LOS ANGELES (Reuters) - A former police officer, accused of a vendetta-driven rampage against law enforcement, blames the Los Angeles police for many woes: his firing from the force, the end of his military career, and racism he says he encountered while employed by the police.
This week, Christopher Dorner's anger over those perceived slights turned deadly, according to authorities who accuse him of gunning down five people, killing three, and sparking a massive manhunt across a large swathe of Southern California.
In an online manifesto, the 33-year-old Dorner portrayed himself as a victim who was fired by the LAPD in 2008 for reporting a superior officer's use of excessive force while handcuffing a suspect the previous year.
"The LAPD has suppressed the truth and it has now lead to deadly consequences," he wrote in a document that contained the subject line: "Last resort."

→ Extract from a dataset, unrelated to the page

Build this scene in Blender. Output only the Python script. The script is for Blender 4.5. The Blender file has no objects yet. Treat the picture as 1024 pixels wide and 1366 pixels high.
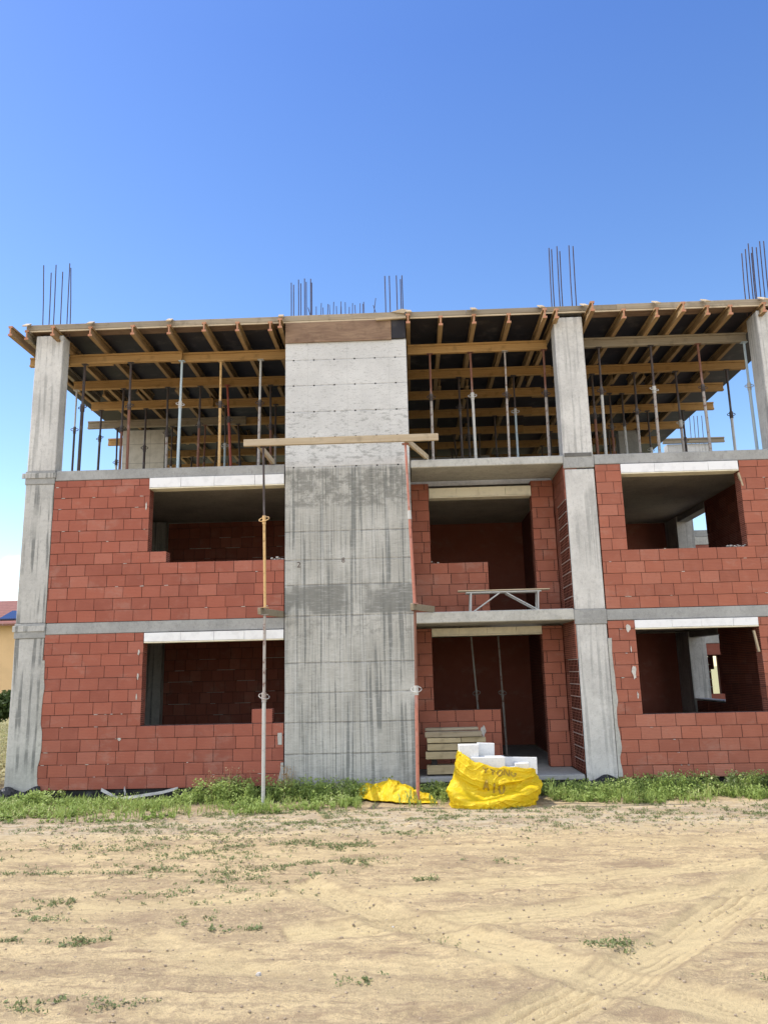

Dorner accused his field training officer of kicking a suspect outside a hotel twice in the shoulder and once in the face after he had been "tased" twice and subdued, according to court papers that were part of a failed attempt to get his job back.
Dorner also said the officer told him not to tell anyone about the incident, which occurred in his first month back after being deployed overseas with the Navy, according to court papers.
But the police department's internal complaint board found no evidence the kicks occurred, partly because hotel employees who witnessed the scuffle said they never saw the officer kick the suspect.
The board instead found Dorner had a motive to falsely accuse his training officer, having been told to improve his performance.
He was fired for making false statements in 2008. He said in his manifesto that he was singled out by the LAPD for breaking "their supposed 'Blue Line.'"
DETERIORATING RELATIONSHIPS
Dorner, who once played football for Southern Utah University, blamed the police department not just for firing him but also for the end of his Navy career and the loss of close relationships.
He listed other grievances as well, such as encountering racism both at the LAPD and as an African-American boy growing up in Southern California.
"I lost my position as a Commanding Officer of a Naval Security Forces reserve unit ... because of the LAPD. I've lost a relationship with my mother and sister because of the LAPD," he wrote. "In essence, I've lost everything because the LAPD took my name and (k)new I was INNOCENT!!!"
While the downward spiral of his professional life was evident, it was not entirely clear what led to the violence nearly five years after his firing and three years after his petition to be reinstated to the LAPD was denied by a judge.
Crystal Lancaster, a neighbor in the Los Angeles suburb of La Palma, where Dorner went to high school and his mother still lives, described him to CNN as "a nice, friendly guy, easy to approach."
Dorner was discharged as a Naval reservist on Friday, two days before the bodies of Monica Quan and Keith Lawrence were found in a car in a parking structure in Irvine, California. The Navy did not give a reason for Dorner's discharge.
Quan is the daughter of a retired LAPD officer who represented Dorner in a hearing that led to his firing from the force.
"I never had the opportunity to have a family of my own. I'm terminating yours," Dorner wrote.
He was identified by police as a suspect in the killings on Wednesday, and was suspected of shooting at police in two incidents in Riverside County on Thursday, killing one and wounding two others.
Dorner earned a degree in political science with a minor in psychology in Utah in 2001, a university spokeswoman said. The next year, he joined the Navy, where he earned awards for marksmanship and a medal for service in the Iraq war.
He was hired by the LAPD in 2005, and received a two-day suspension for accidentally firing a gun at the Police Academy. He was called back to active duty with the Navy and spent six months in Bahrain in 2006 and 2007.